Solo di recente un’indagine condotta negli anni Novanta da Ian Campbell e Degife Gabre-Tsadik ha consentito di gettare qualche luce in più sulla strage di Debre Libanos, accertandone tra l’altro, anche se per inevitabile approssimazione, l’entità. Stando alla loro ricostruzione dei fatti, a Laga Wolde sono state massacrate in realtà tra le 1.000 e le 1.600 persone.
Del gruppo di diaconi, pellegrini, insegnanti e studenti di teologia, non inclusi nella prima ‘selezione’ effettuata a Chagel, circa 400 (e non 129 come affermato da Graziani) vengono giustiziati a Dabra Berhan. Quanto alla sorte dei “trenta ragazzi seminaristi rinviati alle loro case”, questi, in realtà, sono deportati nel lager di Danane, assieme ad altri 94 monaci dei conventi di Assabot e Zuquala chiusi, con la chiesa di Ekka Micael di Addis Abeba, nei giorni successivi.
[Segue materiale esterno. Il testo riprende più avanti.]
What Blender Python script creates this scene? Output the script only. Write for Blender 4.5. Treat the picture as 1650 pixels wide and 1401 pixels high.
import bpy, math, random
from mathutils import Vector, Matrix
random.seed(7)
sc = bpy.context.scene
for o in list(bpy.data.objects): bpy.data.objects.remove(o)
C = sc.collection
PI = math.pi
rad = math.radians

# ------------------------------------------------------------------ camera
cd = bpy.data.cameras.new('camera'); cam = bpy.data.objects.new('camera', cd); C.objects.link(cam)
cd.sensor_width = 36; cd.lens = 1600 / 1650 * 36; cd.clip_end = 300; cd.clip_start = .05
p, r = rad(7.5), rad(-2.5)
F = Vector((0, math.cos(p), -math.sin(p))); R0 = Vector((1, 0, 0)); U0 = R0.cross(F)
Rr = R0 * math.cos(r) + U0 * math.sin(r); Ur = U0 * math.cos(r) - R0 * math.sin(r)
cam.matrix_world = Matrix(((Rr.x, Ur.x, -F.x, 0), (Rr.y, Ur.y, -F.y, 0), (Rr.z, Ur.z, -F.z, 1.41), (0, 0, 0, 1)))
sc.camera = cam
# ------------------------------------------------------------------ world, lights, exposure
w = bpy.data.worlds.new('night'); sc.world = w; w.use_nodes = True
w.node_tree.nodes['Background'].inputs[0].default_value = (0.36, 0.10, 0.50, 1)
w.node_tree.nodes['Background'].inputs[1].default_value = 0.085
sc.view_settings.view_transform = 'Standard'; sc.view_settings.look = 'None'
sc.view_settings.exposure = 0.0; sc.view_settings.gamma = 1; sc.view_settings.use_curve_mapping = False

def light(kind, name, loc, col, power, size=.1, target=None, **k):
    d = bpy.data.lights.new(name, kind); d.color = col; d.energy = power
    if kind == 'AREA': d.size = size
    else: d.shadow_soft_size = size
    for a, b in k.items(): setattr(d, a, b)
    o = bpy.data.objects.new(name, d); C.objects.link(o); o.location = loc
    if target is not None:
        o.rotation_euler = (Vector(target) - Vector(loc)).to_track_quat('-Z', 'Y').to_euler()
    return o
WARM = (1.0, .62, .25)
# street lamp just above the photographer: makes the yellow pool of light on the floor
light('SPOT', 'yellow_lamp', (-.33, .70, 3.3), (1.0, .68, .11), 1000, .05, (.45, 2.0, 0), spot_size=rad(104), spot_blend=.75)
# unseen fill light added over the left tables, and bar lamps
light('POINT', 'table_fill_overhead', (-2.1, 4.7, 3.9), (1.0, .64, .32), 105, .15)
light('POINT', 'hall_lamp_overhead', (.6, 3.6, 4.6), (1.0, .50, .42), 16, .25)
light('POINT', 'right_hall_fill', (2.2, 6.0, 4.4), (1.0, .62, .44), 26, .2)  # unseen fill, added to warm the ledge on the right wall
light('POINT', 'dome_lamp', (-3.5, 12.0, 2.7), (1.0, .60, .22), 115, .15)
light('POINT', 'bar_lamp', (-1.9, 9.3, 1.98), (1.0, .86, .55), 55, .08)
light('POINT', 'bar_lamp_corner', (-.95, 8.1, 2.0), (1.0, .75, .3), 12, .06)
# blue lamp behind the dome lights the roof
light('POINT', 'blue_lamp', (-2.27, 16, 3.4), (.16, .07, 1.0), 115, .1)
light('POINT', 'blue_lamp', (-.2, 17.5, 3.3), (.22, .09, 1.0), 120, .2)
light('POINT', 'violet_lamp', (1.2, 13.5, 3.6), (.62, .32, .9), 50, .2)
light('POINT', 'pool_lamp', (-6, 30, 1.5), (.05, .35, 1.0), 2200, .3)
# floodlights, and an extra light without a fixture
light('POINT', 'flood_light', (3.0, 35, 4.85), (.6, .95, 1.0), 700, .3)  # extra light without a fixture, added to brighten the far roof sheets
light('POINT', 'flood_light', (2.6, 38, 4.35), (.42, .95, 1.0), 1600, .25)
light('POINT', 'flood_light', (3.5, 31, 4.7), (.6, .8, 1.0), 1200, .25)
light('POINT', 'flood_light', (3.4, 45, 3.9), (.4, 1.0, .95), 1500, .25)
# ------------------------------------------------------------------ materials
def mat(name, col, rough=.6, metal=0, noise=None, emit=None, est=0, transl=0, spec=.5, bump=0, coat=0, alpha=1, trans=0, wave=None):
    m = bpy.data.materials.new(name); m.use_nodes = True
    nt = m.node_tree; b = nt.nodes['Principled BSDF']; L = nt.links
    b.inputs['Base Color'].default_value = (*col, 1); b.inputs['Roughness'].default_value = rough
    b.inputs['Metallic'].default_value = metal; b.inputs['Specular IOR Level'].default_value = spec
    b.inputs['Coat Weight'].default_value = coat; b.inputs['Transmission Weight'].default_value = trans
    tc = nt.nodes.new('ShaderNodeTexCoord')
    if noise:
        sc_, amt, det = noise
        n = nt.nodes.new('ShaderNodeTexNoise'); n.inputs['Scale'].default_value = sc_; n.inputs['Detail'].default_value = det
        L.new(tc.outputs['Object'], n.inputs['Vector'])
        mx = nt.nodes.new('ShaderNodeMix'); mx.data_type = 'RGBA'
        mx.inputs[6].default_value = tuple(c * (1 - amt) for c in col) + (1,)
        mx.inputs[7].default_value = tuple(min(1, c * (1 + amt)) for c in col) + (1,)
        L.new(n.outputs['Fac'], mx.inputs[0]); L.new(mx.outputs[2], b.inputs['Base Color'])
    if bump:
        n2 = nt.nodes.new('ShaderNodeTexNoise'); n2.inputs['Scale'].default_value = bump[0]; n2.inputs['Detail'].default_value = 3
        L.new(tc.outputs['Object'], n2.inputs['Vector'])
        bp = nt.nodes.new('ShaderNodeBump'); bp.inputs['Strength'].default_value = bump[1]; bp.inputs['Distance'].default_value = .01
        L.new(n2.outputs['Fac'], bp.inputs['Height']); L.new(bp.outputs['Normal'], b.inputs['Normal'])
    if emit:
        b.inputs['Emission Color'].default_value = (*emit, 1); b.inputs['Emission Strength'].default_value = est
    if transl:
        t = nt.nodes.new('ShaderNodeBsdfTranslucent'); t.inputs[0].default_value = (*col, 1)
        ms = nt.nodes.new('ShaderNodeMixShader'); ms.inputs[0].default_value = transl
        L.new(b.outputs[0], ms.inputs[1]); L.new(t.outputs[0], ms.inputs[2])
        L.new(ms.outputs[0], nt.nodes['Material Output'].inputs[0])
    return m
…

Alla luce dei fatti accertati la decisione di Graziani di sottostimare nei suoi rapporti a Roma l’entità delle esecuzioni e tacerne una parte, viene ricondotta alla consapevolezza che egli evidentemente ha di agire con una spietatezza che persino a Roma rischia di essere giudicata eccessiva, e soprattutto controproducente, non facendo che alimentare, esasperandola, la rivolta etiopica all’occupazione fascista. Per questa ragione, in occasione dello sterminio della comunità di Debre Libanos, il viceré, da un lato, tace a Roma la reale dimensione delle esecuzioni e, dall’altro, si sforza di fornire assicurazioni sulla colpevolezza dei condannati, evitando ogni riferimento ai pellegrini, agli insegnanti, ai semplici visitatori, pure eliminati, il cui coinvolgimento nell’attentato sarebbe stato effettivamente impossibile da provare.
I timori del viceré non sono infondati. Di lì a qualche mese sarà sollevato dall’incarico e richiamato dall’Etiopia.
Nel dopoguerra, nonostante le richieste etiopiche, nessun italiano venne mai punito per questi e per altri massacri, favorendo la rimozione dalla memoria collettiva dei crimini compiuti dagli italiani durante le guerre fasciste.